Le défi de cette mesure 2023 était l'utilisation du drone à 4 800 mètres. "On a une portance qui est bien moindre à cette altitude. Donc il faut vérifier que les batteries soient bien chargées au maximum, que tous les paramètres soient OK pour que la portance du drone soit suffisante pour assumer dix minutes de relevés à cette altitude."
Un quart d'heure à 2h30 au sommet, selon la météo
L'entraînement physique et la préparation matérielle ne suffisent pas à la réussite de l'expédition.
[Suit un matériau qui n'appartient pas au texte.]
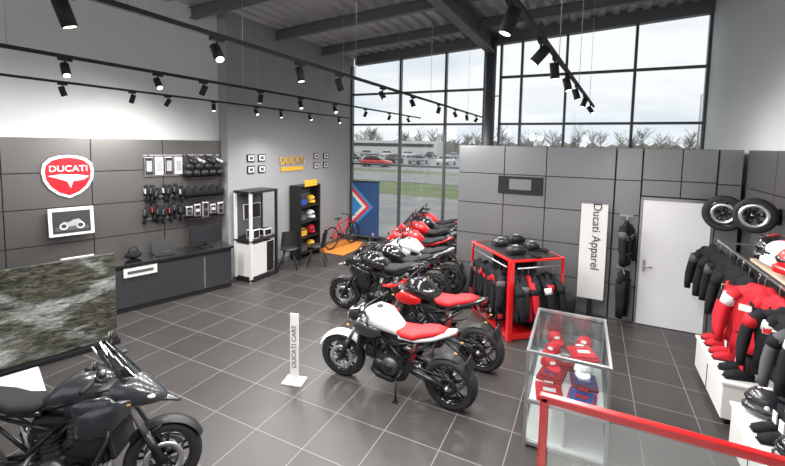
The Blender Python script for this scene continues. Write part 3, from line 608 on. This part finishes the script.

Les conditions météorologiques, parfois imprévisibles, peuvent réduire le temps passé au sommet du mont Blanc. "Quand on est montés au printemps, il y avait un vent tel que les conditions avaient commencé à devenir un peu plus draconiennes, se souvient Denis Borrel. On est donc restés un quart d'heure au sommet."
Cette expédition en septembre s'est heureusement déroulée avec une météo idéale. Les 22 participants ont pu rester jusqu'à deux heures et demie au sommet.
Un champion olympique avec les experts
Pour cette expédition, les géomètres-experts ont été accompagnés de Martin Fourcade. "Pour le passionné de montagne que je suis, le mont Blanc demeure une source inépuisable de fascination, empreint de sa dimension mythique, a confié le quintuple champion olympique de biathlon, avant l'expédition. En tant qu'athlète de haut niveau, j'ai passé une décennie à évoluer dans un univers régi par des données chiffrées, entre chronomètre, distances et vitesse... Ainsi, l'opportunité exceptionnelle de participer à la mesure 2023 me touche profondément."